SPACE AGE ON A SHOESTRING
I think it might have been me who called it ‘the cardboard box’, and the name stuck. Because that is what the chassis most resembled – a sharp-cornered structure of folded planes, in a sandwich material. The sheets enclosed aluminium honeycomb rather than corrugated paper, but the principal was the same: strength by internal reinforcement, stiffness without weight.
Like a cardboard box.
It represented a confluence of inspiration and desperation. Suzuki had unexpectedly pulled out of GP racing, one year after Honda’s new two-stroke had ended their now venerable square-four RG500 engine’s six-year domination of the constructors’ championship.
With rider Randy Mamola snapped up by Honda, it left his (and Barry Sheene’s) old Heron Suzuki team with nothing much to do.
Several people were crucial to what happened next. Riders of course: it would launch the GP careers of Rob McElnea and Niall Mackenzie. For Australian Paul Lewis it was a different kind of launch pad.

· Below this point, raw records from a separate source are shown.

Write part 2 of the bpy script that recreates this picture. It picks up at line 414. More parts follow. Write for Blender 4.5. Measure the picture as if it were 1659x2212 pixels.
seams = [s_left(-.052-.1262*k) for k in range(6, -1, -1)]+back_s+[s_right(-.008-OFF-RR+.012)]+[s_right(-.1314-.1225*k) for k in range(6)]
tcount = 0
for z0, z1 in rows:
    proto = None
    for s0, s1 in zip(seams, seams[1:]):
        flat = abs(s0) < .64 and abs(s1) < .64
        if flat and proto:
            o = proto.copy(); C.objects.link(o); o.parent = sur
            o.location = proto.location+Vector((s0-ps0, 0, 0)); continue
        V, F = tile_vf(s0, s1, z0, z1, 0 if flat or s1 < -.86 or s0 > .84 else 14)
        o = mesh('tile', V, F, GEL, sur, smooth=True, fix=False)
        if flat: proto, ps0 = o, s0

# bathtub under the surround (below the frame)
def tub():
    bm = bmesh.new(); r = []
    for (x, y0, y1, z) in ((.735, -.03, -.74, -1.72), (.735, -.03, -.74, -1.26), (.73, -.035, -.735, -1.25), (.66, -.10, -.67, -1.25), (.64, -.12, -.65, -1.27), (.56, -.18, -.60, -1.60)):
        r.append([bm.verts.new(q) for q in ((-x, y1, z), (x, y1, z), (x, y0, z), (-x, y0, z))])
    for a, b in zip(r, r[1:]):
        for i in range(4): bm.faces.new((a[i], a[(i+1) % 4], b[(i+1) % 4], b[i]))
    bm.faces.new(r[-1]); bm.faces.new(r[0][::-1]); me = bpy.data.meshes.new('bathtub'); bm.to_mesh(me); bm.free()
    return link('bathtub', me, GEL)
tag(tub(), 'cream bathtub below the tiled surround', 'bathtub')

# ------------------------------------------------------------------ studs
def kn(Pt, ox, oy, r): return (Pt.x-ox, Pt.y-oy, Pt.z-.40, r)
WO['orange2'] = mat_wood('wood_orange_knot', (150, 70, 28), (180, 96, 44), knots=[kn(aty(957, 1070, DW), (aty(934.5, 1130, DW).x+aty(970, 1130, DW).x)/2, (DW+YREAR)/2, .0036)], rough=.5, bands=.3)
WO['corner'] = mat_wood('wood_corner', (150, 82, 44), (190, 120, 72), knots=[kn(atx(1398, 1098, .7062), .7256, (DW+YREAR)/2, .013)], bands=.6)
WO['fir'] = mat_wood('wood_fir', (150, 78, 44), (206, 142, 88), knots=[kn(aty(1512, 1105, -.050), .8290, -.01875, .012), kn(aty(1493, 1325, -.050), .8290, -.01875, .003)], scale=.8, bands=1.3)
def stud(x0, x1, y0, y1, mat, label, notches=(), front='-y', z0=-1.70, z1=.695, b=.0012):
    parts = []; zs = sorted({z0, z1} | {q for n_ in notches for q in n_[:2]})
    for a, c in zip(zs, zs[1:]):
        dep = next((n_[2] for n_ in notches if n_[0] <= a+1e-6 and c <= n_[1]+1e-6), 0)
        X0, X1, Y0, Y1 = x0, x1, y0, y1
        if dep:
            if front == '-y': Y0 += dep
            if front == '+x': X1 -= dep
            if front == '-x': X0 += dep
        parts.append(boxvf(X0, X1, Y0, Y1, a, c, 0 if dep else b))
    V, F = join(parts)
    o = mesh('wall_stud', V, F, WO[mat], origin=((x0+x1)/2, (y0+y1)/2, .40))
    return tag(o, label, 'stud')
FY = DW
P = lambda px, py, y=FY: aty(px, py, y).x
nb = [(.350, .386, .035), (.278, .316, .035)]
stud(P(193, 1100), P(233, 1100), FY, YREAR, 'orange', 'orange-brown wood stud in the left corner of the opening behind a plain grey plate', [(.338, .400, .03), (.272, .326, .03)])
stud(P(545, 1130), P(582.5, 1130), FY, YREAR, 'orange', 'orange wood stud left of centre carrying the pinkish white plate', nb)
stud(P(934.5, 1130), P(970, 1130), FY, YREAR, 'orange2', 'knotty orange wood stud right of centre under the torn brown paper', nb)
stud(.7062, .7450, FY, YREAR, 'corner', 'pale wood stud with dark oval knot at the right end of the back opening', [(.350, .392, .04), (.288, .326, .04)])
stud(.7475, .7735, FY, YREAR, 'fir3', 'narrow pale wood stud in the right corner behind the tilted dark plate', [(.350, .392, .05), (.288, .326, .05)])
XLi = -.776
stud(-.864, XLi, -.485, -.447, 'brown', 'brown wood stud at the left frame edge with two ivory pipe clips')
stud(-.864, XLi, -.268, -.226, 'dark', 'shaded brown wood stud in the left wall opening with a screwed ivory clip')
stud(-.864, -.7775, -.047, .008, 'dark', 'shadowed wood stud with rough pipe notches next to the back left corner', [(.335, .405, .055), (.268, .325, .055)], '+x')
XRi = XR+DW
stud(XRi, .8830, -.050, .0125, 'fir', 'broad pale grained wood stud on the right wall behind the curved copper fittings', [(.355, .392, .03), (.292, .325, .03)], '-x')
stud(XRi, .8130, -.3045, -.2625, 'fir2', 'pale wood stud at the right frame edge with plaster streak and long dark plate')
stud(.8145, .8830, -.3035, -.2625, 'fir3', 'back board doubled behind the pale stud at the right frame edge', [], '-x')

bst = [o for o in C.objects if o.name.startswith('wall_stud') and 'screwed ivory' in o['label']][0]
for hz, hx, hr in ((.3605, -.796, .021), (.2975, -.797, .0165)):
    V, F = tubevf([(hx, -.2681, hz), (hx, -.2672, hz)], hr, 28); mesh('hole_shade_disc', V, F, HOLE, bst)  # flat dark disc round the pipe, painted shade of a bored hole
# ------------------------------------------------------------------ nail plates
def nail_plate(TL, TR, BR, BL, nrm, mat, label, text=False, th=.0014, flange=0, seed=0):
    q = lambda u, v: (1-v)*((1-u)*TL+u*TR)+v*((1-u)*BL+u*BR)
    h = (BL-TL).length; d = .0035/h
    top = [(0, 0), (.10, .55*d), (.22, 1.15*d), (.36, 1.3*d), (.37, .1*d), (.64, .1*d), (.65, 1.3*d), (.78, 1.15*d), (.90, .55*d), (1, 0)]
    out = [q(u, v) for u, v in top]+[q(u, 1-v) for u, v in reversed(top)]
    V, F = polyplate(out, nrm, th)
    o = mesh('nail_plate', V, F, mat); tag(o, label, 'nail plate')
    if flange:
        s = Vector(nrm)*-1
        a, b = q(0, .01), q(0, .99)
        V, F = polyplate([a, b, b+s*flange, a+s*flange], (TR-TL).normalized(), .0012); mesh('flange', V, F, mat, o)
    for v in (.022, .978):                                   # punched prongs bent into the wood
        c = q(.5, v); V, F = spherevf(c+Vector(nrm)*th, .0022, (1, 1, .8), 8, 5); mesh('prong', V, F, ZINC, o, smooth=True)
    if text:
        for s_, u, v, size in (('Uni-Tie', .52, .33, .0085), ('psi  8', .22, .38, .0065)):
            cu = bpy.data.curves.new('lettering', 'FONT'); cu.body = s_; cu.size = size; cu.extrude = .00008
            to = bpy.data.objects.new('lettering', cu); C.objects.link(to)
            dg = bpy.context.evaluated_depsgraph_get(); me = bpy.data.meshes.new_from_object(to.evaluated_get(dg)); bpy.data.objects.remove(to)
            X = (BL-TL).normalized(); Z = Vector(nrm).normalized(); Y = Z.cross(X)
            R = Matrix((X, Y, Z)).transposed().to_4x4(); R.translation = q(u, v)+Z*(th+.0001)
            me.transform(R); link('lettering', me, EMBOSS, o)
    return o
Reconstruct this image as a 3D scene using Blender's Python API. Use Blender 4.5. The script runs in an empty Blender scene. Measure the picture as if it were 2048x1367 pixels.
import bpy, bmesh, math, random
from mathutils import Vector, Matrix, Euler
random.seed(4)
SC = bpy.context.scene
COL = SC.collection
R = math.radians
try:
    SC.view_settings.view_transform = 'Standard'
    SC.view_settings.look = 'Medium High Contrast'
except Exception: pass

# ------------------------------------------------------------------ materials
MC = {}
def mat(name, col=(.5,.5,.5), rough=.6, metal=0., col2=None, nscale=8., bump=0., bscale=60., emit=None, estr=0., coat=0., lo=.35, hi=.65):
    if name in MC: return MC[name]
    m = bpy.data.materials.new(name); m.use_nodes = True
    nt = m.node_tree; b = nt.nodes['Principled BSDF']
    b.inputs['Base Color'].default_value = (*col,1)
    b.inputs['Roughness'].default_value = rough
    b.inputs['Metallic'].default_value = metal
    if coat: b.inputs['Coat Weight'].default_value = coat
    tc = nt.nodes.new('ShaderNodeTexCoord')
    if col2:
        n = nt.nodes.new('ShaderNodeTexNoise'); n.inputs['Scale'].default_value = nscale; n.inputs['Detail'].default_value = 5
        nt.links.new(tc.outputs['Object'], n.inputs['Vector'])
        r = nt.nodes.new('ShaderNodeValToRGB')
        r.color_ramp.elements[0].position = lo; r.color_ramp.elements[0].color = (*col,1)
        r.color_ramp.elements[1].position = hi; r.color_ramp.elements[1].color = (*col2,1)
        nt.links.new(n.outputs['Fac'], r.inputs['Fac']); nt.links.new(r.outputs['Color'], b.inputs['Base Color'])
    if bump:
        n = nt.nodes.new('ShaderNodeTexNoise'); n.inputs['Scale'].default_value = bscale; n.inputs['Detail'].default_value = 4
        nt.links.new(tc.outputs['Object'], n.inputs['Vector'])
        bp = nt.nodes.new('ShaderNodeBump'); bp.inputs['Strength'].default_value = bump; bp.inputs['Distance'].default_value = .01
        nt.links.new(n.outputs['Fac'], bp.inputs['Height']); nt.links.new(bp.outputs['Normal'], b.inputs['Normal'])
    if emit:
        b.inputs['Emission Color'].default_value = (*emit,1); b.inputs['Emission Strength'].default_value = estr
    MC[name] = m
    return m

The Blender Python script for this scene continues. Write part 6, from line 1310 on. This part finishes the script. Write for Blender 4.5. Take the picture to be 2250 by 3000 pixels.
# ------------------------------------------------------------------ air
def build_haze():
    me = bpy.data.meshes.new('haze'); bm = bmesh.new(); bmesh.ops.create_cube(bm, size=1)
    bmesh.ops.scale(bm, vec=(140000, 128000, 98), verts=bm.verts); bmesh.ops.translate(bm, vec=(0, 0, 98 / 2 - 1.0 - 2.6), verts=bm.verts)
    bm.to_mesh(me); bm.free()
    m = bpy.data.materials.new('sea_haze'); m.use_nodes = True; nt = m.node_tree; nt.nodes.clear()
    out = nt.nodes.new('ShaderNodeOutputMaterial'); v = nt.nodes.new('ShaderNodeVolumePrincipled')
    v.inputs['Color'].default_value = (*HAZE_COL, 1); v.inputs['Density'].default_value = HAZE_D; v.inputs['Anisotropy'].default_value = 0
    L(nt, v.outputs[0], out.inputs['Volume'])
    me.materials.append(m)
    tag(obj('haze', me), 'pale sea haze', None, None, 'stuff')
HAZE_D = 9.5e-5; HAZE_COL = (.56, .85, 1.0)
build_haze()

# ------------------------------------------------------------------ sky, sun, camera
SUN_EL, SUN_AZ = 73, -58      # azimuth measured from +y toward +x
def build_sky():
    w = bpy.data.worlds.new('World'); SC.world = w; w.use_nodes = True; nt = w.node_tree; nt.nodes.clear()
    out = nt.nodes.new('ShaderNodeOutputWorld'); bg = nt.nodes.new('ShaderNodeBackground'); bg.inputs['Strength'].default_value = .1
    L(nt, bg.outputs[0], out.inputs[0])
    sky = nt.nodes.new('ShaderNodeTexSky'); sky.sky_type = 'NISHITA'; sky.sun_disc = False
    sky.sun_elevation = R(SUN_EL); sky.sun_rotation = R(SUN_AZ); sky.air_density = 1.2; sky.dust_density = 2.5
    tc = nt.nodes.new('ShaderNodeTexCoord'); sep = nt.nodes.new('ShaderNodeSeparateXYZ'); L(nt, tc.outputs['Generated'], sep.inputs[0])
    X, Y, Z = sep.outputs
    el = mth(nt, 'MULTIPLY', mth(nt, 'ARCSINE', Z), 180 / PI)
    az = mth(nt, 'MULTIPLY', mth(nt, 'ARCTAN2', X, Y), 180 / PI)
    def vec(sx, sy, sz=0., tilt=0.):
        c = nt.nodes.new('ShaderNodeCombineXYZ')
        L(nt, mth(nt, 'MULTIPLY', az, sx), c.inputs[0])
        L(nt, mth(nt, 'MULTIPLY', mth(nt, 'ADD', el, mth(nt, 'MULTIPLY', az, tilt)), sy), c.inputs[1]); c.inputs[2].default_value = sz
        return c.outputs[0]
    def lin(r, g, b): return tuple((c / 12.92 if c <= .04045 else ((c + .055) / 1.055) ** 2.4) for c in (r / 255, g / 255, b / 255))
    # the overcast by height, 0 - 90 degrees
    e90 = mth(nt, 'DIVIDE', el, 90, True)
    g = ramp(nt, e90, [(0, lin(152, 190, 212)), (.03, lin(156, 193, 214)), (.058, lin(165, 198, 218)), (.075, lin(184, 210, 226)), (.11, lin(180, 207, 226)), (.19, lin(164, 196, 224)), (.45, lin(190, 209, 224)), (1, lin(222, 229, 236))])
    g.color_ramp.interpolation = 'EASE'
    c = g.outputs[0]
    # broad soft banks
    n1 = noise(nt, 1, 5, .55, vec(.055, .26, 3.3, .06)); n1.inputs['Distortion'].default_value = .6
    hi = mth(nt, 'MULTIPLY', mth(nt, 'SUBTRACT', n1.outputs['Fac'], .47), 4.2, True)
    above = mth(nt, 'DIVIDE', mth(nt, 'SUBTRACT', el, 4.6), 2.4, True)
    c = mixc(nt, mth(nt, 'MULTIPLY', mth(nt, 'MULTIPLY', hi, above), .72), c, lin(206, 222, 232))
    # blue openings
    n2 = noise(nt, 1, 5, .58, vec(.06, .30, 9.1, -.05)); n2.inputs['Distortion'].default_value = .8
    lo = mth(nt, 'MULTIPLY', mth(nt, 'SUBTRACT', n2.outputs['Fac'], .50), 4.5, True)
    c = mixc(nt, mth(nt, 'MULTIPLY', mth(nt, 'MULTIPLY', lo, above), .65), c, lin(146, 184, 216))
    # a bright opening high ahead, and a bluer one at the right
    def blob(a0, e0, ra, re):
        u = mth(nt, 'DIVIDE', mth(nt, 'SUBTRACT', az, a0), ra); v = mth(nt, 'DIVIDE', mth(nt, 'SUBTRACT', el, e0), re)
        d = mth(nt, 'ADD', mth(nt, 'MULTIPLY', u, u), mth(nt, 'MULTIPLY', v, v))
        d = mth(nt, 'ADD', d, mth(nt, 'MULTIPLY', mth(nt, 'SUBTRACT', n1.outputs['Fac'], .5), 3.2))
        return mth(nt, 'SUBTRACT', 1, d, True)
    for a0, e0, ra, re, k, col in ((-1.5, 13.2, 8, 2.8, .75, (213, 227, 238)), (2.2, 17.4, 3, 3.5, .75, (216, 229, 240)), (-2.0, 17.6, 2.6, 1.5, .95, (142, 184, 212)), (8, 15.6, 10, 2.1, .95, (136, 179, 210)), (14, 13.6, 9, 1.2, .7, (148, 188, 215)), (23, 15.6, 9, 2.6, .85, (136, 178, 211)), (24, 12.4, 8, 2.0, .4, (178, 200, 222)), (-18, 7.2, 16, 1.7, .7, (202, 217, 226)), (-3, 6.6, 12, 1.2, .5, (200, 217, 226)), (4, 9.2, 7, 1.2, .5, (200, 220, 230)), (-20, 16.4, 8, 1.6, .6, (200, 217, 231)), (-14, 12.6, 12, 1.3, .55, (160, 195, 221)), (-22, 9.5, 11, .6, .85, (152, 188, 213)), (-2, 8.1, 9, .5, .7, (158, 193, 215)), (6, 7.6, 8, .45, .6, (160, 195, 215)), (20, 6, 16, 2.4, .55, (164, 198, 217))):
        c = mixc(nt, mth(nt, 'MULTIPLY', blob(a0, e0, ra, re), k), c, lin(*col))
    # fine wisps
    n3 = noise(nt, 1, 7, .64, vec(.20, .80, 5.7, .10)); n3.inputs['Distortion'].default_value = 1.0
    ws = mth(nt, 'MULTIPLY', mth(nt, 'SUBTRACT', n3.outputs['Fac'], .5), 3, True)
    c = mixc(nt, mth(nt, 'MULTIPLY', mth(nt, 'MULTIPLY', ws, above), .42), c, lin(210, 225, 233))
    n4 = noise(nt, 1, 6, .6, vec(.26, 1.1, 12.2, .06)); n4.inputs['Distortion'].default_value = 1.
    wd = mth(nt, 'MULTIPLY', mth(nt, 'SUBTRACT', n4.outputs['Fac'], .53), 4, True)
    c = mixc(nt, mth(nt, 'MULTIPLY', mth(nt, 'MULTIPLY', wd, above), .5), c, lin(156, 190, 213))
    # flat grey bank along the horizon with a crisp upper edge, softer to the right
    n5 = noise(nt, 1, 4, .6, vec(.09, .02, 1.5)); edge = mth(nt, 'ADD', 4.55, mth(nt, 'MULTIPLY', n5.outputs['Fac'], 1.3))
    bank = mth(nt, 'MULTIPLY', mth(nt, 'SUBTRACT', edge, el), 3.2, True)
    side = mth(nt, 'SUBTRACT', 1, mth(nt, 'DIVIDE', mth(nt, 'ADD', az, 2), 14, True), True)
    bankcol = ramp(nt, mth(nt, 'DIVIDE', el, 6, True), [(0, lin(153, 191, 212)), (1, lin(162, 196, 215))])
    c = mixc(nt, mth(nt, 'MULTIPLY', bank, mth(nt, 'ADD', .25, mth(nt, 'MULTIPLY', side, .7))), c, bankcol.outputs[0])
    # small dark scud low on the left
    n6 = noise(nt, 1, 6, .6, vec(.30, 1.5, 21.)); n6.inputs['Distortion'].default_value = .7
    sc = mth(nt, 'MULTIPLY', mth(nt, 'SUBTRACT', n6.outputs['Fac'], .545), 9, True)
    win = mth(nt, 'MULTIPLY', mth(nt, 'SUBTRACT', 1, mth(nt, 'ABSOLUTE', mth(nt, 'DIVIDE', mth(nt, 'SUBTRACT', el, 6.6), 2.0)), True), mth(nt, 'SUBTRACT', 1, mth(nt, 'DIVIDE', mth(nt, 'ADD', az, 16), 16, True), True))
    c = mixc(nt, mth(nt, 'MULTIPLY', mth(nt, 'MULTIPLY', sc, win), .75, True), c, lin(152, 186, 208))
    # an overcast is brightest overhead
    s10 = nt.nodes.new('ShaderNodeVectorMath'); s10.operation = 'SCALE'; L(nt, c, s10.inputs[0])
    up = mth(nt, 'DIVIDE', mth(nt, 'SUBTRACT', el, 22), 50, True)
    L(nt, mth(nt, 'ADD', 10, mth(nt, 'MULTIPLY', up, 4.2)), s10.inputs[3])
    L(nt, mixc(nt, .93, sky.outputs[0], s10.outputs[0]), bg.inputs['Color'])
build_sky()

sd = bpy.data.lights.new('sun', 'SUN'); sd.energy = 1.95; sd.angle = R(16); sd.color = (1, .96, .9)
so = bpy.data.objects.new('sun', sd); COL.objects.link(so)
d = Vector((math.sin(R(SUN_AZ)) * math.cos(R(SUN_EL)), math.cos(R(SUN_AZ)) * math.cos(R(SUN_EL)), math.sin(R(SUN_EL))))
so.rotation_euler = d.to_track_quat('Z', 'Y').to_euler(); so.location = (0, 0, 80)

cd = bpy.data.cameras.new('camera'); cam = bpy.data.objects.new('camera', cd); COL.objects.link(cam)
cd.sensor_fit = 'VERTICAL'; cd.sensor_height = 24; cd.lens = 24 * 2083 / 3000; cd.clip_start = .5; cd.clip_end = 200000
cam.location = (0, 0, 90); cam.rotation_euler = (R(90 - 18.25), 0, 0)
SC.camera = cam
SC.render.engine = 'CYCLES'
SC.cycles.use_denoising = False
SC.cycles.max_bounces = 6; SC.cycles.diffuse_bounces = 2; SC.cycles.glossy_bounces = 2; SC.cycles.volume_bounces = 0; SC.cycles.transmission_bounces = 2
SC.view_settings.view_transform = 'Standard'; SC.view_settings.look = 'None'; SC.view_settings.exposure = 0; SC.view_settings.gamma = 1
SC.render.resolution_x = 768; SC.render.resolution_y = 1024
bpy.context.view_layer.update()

For Heron Suzuki director Dennis Rohan, it was a test of character and will, as he strove to convince the uninterested chairman and directors that racing was a worthwhile way of spending money.
For team manager Martyn Ogborne it was an inspiring project and nowadays part of a collection of unique racing memorabilia; for his successor GarryTaylor it was the start of a career that led to the factory team, and 500-class title wins with Kevin Schwantz and Kenny Roberts Jr.